カクテルとマスターと渋谷
飲み会。
それは、私のような無気力根暗野郎にとって、この世の地獄といっても過言でない悪しき行儀。
大広間で行われる飲み会。そこに参加して大勢の人たちと一緒に盃を交わし、皆でギャーギャーピャーピャーと騒ぎたい、そんな願望は微塵もございません。
たった一人でいるときよりも、周りに大勢がいる時の方がより孤独を感じるもの。
コロナ渦の今現在は、飲み会が行われることはほとんど無くなって助かっていますが、こういった行事に参加して皆と同じように笑わなければならないという同調圧力には、我慢ならないものですね。
生ビールや日本酒といった、あたかも周りの人たちが好んで飲むような物にも好きにはなれない…。理由としては、ただ苦くて美味さが分からないというのもありますが、周りの人たちと同じものを飲みたくないという変なプライドを抱えているからでもあるのです。そうすると、彼らと同じように過ごし、同じように働き、同じように笑い合い、同じように歳を重ね、同じように死んでいく。
そんな有象無象に埋もれた人生だけは送りたくない!
ただ私には、ほんのちょっとした夢があるのです。
それは、自分だけの行きつけのバーを見つけ、マスターと仲良くなること。
私は日々の仕事での愚痴をこぼし、グラスを拭く寡黙なマスターは落ち着いた口調でアドバイスをくれる。

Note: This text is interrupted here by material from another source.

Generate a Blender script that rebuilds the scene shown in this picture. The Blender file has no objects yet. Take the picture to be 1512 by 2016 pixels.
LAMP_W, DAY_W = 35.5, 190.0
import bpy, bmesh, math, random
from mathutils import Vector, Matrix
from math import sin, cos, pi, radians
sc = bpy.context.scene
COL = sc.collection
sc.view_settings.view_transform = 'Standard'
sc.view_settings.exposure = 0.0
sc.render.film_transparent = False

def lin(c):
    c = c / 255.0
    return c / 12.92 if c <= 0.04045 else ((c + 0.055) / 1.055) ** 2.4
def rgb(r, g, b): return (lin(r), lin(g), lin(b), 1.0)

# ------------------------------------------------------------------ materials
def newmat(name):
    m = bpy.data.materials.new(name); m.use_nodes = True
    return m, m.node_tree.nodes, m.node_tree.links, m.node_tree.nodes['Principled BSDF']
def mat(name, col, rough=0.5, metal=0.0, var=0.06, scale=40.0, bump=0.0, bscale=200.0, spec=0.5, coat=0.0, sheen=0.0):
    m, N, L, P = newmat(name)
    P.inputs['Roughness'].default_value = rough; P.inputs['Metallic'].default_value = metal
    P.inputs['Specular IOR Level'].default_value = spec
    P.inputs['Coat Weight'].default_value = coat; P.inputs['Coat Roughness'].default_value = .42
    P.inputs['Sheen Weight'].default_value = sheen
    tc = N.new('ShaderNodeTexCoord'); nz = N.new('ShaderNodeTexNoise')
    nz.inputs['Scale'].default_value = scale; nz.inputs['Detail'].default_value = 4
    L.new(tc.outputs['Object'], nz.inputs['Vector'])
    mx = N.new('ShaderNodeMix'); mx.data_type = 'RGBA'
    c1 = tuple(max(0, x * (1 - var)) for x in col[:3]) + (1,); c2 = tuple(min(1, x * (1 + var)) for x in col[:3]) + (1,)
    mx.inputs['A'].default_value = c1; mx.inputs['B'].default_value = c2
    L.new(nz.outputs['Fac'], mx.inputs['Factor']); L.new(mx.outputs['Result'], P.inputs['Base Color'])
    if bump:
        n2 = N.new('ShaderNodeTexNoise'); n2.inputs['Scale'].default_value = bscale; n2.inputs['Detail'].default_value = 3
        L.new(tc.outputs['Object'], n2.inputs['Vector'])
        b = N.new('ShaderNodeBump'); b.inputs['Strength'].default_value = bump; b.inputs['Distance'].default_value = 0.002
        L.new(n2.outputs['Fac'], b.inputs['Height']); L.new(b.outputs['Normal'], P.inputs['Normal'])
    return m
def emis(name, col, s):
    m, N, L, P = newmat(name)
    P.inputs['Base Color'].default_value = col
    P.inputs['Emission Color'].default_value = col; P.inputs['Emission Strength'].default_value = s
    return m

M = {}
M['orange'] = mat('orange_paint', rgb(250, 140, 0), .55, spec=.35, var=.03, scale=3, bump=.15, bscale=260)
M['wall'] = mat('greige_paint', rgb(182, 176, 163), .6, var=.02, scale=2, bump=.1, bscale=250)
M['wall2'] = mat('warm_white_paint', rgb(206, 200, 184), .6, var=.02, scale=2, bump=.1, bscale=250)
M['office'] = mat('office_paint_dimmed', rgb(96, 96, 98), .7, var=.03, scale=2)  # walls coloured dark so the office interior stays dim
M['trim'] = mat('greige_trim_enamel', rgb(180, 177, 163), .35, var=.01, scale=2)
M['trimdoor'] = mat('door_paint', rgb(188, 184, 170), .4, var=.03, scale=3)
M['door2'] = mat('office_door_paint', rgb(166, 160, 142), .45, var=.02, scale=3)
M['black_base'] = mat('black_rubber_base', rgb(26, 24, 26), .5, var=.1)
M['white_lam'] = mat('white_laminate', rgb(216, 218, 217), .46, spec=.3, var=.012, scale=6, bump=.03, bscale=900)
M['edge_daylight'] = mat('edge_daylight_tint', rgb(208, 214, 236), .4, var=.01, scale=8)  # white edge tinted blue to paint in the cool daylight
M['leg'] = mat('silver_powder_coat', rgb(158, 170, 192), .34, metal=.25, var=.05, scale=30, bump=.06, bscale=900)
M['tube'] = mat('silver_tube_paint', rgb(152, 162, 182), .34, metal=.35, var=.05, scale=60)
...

一人で黙々と何かに没頭することが性分の私にしては、なかなか変わった趣向でしょう?
だけれども、こういった他人には無い趣向や趣味をいくつも取り入れていくことによって、他の何者でもないオリジナルの「自分」が形成されていくと思うのです。
このように唯我独尊を謳う私は、福島から東京へ新幹線で向かうことにしました。
その目的のバーに向かうべくグーグルマップを起動したスマホを片手に、私は渋谷の夜の街を歩き回りました。バーへの方向を把握しつつ、右へ左へ何度も曲がったり…。時々、マップ上での現在位置が本当にこれであっているのか?とグーグルさんを疑いたくもなります。
渋谷と言ったら、昼夜問わずどこも人で溢れかえっているイメージがありましたが、大通りを外れた路上においては、本当に人気(ひとけ)が無いものなんですね。こういう静まり返った夜の道を一人で歩くと妙にワクワクするのは私だけでしょうか(笑)?
路上を歩いていたら神社を見つけ、ちょっとだけ寄り道も(笑)
夜中の神社というのも、また異色の雰囲気があって良き!
まるで鳥居が異世界への入り口なのではないかと錯覚してしまうところ。
マスターと仲良くとはいきませんでしたが、今まで自分が経験しなかったことを経験できた。この経験が将来的に何か大きな実りとなるとは思いませんが、ちょっとした話しのネタにはなるでしょう。